Unlike Ghost Hunters, the more poshly named Most Haunted is more interested in spinning you a story. It employs all manner of tricks from the spooky music to the haunting trope-laden hosting from Yvette Fielding,who deserves a Blue Peter badge of her own for going full ham. The show will spin you a chilling story about the places the team visit, which is thick on spine-tingling detail but thin on the facts and figures. But it is Most Haunted's former secret weapon which lands it on this blog - a man named Derek Acorah.

If you don't know who Derek Acorah is, he was supposedly a psychic medium (as opposed to the non-psychic kind) but was really just some chancer.
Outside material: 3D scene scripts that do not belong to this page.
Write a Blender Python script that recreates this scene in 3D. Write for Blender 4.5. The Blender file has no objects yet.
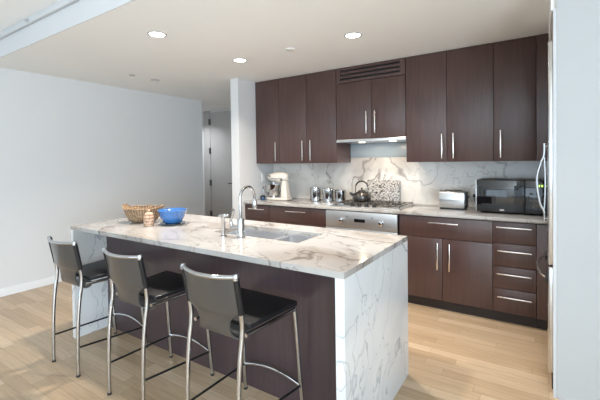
import bpy, bmesh, math, random
from mathutils import Vector, Matrix
random.seed(4)
PI = math.pi
C = bpy.context.scene
COL = C.collection

# ------------------------------------------------------------------ camera
YAW, PITCH, ROLL = 0.58134, -0.02013, -0.01415
fw = Vector((-math.sin(YAW)*math.cos(PITCH), math.cos(YAW)*math.cos(PITCH), math.sin(PITCH)))
rt = Vector((math.cos(YAW), math.sin(YAW), 0))
up = rt.cross(fw)
c_, s_ = math.cos(ROLL), math.sin(ROLL)
r2 = c_*rt + s_*up
u2 = -s_*rt + c_*up
cam = bpy.data.objects.new('camera', bpy.data.cameras.new('camera'))
COL.objects.link(cam)
m3 = Matrix((r2, u2, -fw)).transposed()
cam.matrix_world = Matrix.Translation((0, 0, 1.41267)) @ m3.to_4x4()
cam.data.sensor_width = 36
cam.data.lens = 368.21*36/600
cam.data.shift_y = -(200-168.63)/600
cam.data.clip_start = 0.02
C.camera = cam

# ------------------------------------------------------------------ world, big lights, exposure
w = bpy.data.worlds.new('sky'); C.world = w; w.use_nodes = True
w.node_tree.nodes['Background'].inputs[0].default_value = (0.72, 0.85, 1.0, 1)
w.node_tree.nodes['Background'].inputs[1].default_value = 1.0
C.view_settings.view_transform = 'Standard'
C.view_settings.look = 'None'
C.view_settings.gamma = 1
C.view_settings.exposure = 0.33

def area_light(name, loc, target, sx, sy, power, col):
    l = bpy.data.lights.new(name, 'AREA'); l.shape = 'RECTANGLE'; l.size = sx; l.size_y = sy
    l.energy = power; l.color = col
    o = bpy.data.objects.new(name, l); COL.objects.link(o); o.location = loc
    o.rotation_euler = (Vector(target)-Vector(loc)).to_track_quat('-Z', 'Y').to_euler()
    return o
area_light('rear_window_daylight', (-1.9, -5.42, 1.24), (-1.9, 0, 1.24), 4.6, 2.35, 60, (0.66, 0.83, 1.0))
area_light('side_window_daylight', (2.52, -2.6, 1.35), (0, -2.6, 3.2), 4.2, 2.1, 400, (0.75, 0.885, 1.0))
DOWN_POWER, DOWN_COL = 12.5, (1.0, 0.90, 0.80)
HOOD_POWER = 1.3

# ------------------------------------------------------------------ materials
def nodes(name):
    m = bpy.data.materials.new(name); m.use_nodes = True
    return m, m.node_tree.nodes, m.node_tree.links, m.node_tree.nodes['Principled BSDF']
def simple(name, col, rough=.5, metal=0, spec=.5, coat=0, bump=0, bscale=200, emit=None, estr=0, var=0.06, vscale=6):
    m, n, l, b = nodes(name)
    b.inputs['Roughness'].default_value = rough
    b.inputs['Metallic'].default_value = metal
    b.inputs['Specular IOR Level'].default_value = spec
    b.inputs['Coat Weight'].default_value = coat
    tc = n.new('ShaderNodeTexCoord')
    nz = n.new('ShaderNodeTexNoise'); nz.inputs['Scale'].default_value = vscale; nz.inputs['Detail'].default_value = 3
    l.new(tc.outputs['Object'], nz.inputs['Vector'])
    mx = n.new('ShaderNodeMix'); mx.data_type = 'RGBA'
    mx.inputs[6].default_value = tuple(c*(1-var) for c in col)+(1,)
    mx.inputs[7].default_value = tuple(min(1, c*(1+var)) for c in col)+(1,)
    l.new(nz.outputs['Fac'], mx.inputs[0]); l.new(mx.outputs[2], b.inputs['Base Color'])
    if bump:
        n2 = n.new('ShaderNodeTexNoise'); n2.inputs['Scale'].default_value = bscale
        l.new(tc.outputs['Object'], n2.inputs['Vector'])
        bp = n.new('ShaderNodeBump'); bp.inputs['Strength'].default_value = bump; bp.inputs['Distance'].default_value = .002
        l.new(n2.outputs['Fac'], bp.inputs['Height']); l.new(bp.outputs['Normal'], b.inputs['Normal'])
    if emit:
        b.inputs['Emission Color'].default_value = emit+(1,); b.inputs['Emission Strength'].default_value = estr
    return m
def math_node(n, l, op, a, b=None):
    k = n.new('ShaderNodeMath'); k.operation = op
    for i, v in enumerate((a, b)):
        if v is None: continue
        if isinstance(v, (int, float)): k.inputs[i].default_value = v
        else: l.new(v, k.inputs[i])
    return k.outputs[0]
def ramp(n, l, src, stops):
    r = n.new('ShaderNodeValToRGB'); e = r.color_ramp.elements
    while len(e) < len(stops): e.new(.5)
    for el, (p, c) in zip(e, stops): el.position = p; el.color = c+(1,) if len(c) == 3 else c
    l.new(src, r.inputs[0]); return r.outputs[0]
def mapping(n, l, src, scale=(1, 1, 1), loc=(0, 0, 0), rot=(0, 0, 0)):
    mp = n.new('ShaderNodeMapping'); mp.inputs['Scale'].default_value = scale
    mp.inputs['Location'].default_value = loc; mp.inputs['Rotation'].default_value = rot
    l.new(src, mp.inputs['Vector']); return mp.outputs[0]

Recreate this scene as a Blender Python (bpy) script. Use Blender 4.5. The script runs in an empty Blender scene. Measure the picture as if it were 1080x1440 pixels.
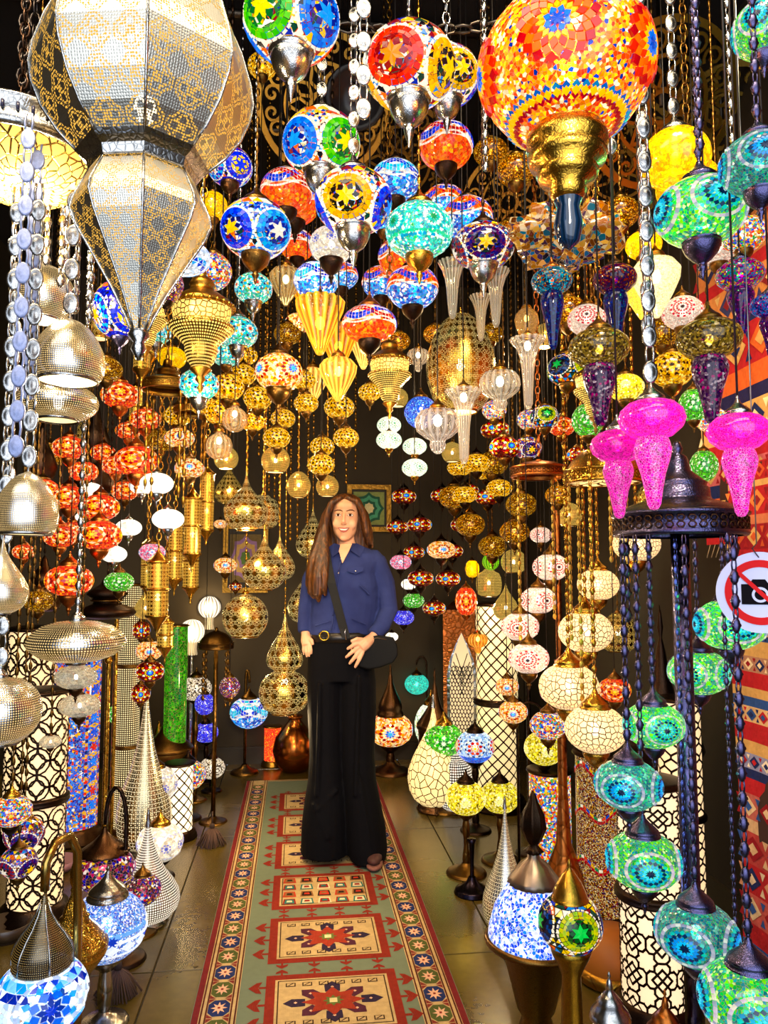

He wore fake tan, jewellery, smart suits; had slicked-back silver hair, and just generally carried himself as someone who'd vote in favour of Brexit despite regularly holidaying in Benidorm.

Acorah's main purpose was to provide the history of the place the team where in - the Horrible Histories version, not boring statistics-driven history) and he'd also communicate with the dead. On occasion, he'd get 'possessed' by these spirits. This played out with Acorah closing his eyes, pulling a face like a poo had just gone back up inside of him, and putting on a silly voice. At least two of these 'possessions' were indisputably proven to have been faked, and he left after 5 seasons.

Of all the ghost-themed reality shows, it is Most Haunted that feels the most like genre-fare. They always pick the most Gothic looking buildings with the most bloodiest stories, and instead of hard evidence this group settle for an ajar door moving in the breeze as their big 'capture'. Fielding overreacts to everything as though she is auditioning for The Blair Witch Project - minus the snot. Most Haunted can barely even be called a reality show - more guilty pleasure cum light entertainment. At any rate, it is the ghosts who I share the most sympathy with. Imagine being butchered in your sleep and after two hundred years of bleak post-life existence, you have to talk to this Derek Acorah knob.